Ce nouveau fragment de ville est donc pensé via la mise en parallèle de deux principes. D’abord, il promeut un urbanisme d’invitation. Un travail important a été réalisé sur la qualité des espaces publics pour que ce nouvel espace soit traversé. Le projet défend un principe d’îlots ouverts avec des aménagements propices au jeu, à la promenade et à la rencontre. Ensuite, des espaces partagés à destination des habitants ont été pensés. Une conciergerie a été mise en place pour gérer les structures de mutualisations telles que la laverie, l’atelier de réparation de vélos ou les espaces de coworking proposés.

Concevoir une nouvelle gouvernance de co-conception pour de nouveaux fragments de ville

Le projet est également surprenant dans le mode de gouvernance qu’il a su réinventer. Dix équipes d’architectes ont été appelées à participer au concours sur la base d’un cahier de conception. En collaboration avec la maîtrise d’ouvrage et la collectivité, à l’issue de cette étape, six équipes ont été sélectionnées sur l’ensemble des îlots pour réaliser les études de conception.

L’aventure partagée par l’ensemble des acteurs peut être qualifiée d’urbanisme négocié dans le sens où elle est la résultante de conversations entre les décideurs politiques, les responsables techniques, les architectes, les paysagistes et les investisseurs-financiers. “Nous sommes aujourd’hui dans un autre genre de gouvernance de projet qui ne constitue pas uniquement une édification ou une construction, mais une gouvernance globale”. Dans ce contexte, les acteurs doivent donc penser ensemble.

“Comment on a fait ?” poursuit Pierrick Beillevaire. “On a travaillé ensemble en une tablée de 25 depuis le premier jour. Celui qui n’est pas d’accord pour travailler en collectif sort dès le début de la table. Chacun ajuste au plus juste ses paramètres pour être dans le partage.
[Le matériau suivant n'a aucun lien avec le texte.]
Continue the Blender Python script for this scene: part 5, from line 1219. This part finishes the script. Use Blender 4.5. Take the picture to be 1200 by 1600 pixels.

Le projet se construit avec les compétences et contraintes de chacun. On se fixe des règles dès le départ: ceux qui sont présents aux tablées sont en capacité de décider. On a affaire aux mêmes personnes tout au long du projet ce qui nous permet d’imposer un rythme et de tenir des délais initialement tendus.”

Le quartier d’habitat aux multiples espaces partagés des Marsauderies mérite donc une attention particulière dans la manière dont il a été conçu. L’évolution de nos modes de vie, de nos défis urbains et des attentes citoyennes sont remises en contexte tout en prenant en compte les particularités d’un site. Aussi, s’il n’est pas encore sorti de terre, ce fragment de ville aura réussi à mettre d’accord l’ensemble des acteurs sur un projet urbain.